═══ Information supplied
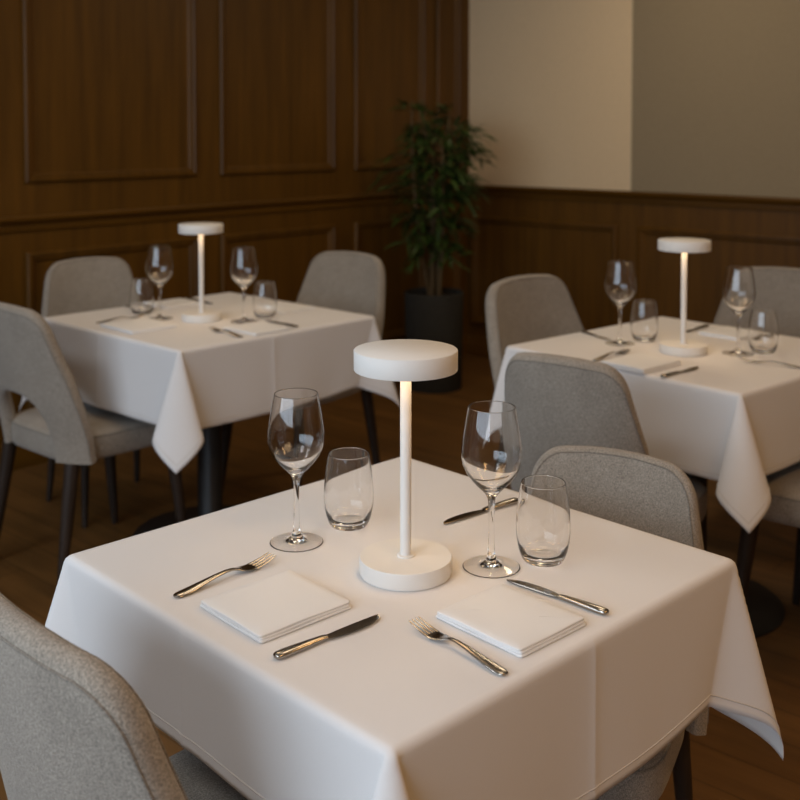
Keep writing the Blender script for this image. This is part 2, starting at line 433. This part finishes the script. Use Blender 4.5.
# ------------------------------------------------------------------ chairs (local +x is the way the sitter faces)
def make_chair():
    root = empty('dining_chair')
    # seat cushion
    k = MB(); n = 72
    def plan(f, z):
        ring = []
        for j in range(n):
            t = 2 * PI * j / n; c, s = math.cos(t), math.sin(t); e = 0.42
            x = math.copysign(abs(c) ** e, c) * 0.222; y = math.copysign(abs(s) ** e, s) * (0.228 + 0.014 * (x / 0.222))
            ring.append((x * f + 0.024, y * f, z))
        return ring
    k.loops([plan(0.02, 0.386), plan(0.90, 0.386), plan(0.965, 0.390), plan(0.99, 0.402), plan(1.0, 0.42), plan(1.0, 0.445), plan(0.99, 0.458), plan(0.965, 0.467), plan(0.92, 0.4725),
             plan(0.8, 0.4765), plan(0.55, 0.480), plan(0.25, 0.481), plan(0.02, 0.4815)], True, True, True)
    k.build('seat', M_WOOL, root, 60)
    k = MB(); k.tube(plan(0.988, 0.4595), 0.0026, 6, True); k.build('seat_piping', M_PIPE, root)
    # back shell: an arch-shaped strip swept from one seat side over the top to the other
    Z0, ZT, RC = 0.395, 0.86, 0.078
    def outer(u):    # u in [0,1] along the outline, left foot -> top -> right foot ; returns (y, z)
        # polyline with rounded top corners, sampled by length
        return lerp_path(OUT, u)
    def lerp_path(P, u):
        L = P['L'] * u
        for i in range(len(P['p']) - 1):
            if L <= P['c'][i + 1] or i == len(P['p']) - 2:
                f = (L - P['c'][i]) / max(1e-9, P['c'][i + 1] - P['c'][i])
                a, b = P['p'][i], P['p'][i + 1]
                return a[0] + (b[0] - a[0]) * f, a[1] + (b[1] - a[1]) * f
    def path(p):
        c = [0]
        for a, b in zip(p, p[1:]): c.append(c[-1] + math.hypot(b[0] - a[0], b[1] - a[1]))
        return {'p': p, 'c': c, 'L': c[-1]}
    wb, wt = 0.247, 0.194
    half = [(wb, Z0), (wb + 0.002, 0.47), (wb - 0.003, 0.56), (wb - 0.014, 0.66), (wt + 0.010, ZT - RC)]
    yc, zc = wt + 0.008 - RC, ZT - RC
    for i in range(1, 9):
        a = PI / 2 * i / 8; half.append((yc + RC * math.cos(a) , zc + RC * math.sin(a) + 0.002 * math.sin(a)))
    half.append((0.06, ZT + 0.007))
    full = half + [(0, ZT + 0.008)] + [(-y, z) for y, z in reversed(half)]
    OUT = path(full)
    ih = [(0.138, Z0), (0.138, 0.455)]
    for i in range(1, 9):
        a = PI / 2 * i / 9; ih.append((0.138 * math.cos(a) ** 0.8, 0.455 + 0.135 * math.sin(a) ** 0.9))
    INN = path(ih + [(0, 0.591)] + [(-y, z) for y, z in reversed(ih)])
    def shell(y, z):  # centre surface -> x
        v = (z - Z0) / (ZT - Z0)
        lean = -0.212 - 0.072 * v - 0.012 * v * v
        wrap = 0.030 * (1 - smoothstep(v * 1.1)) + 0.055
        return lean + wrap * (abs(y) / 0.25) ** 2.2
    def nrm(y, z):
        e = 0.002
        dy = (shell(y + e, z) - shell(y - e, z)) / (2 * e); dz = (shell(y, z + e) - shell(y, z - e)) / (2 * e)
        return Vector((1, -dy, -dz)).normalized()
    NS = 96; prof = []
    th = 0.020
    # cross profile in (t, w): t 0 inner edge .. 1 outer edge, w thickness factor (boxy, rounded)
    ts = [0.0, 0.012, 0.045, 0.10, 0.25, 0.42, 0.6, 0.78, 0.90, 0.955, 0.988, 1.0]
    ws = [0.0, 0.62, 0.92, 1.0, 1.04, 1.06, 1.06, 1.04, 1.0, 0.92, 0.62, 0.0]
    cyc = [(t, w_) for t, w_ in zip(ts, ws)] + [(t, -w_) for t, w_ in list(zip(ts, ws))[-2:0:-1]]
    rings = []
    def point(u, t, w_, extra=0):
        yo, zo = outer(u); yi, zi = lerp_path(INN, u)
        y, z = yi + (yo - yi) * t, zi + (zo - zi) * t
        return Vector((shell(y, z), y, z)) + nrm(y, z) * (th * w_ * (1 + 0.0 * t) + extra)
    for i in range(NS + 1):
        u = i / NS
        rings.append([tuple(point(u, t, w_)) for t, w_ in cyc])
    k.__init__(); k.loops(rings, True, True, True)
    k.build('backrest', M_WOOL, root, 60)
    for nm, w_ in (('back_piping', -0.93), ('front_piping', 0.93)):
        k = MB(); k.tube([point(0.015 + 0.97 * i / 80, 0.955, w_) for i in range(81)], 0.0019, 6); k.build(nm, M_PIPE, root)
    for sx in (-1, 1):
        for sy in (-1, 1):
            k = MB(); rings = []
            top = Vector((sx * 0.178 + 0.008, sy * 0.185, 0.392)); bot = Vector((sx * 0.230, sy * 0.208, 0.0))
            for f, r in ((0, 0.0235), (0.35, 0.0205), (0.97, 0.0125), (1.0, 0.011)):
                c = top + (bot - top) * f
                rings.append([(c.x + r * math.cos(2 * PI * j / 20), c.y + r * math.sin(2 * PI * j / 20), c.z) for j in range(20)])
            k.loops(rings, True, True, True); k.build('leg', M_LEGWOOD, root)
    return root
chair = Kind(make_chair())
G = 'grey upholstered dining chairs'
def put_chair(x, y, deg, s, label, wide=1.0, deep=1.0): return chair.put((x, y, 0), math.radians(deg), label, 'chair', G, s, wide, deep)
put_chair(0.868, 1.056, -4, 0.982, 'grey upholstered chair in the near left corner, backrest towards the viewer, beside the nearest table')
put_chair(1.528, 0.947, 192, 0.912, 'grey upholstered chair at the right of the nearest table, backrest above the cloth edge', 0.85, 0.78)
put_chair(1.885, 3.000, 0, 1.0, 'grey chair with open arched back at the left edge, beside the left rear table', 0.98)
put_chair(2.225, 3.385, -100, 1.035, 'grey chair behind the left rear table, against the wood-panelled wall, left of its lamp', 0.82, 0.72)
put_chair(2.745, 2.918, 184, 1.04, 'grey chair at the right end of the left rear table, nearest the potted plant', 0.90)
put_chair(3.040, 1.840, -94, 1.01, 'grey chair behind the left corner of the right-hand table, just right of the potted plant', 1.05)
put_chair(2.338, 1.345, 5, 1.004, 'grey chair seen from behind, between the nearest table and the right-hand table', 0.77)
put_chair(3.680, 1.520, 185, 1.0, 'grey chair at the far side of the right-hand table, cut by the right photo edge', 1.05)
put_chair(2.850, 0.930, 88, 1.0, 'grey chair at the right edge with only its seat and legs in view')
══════
═══ Information supplied
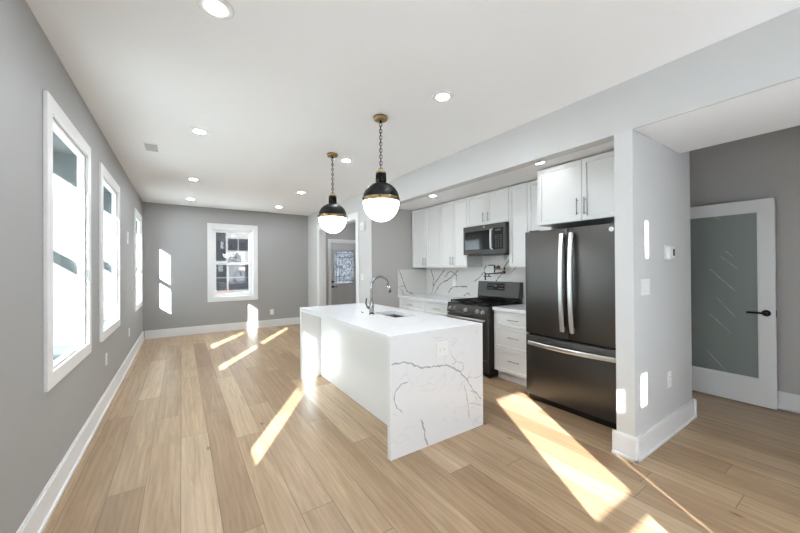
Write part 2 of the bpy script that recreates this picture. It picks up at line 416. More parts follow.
══════
Your instructions: Return the lines of the records that include the string "part".

Reply to the task:
Keep writing the Blender script for this image. This is part 2, starting at line 433. This part finishes the script. Use Blender 4.5.
Write part 2 of the bpy script that recreates this picture. It picks up at line 416. More parts follow.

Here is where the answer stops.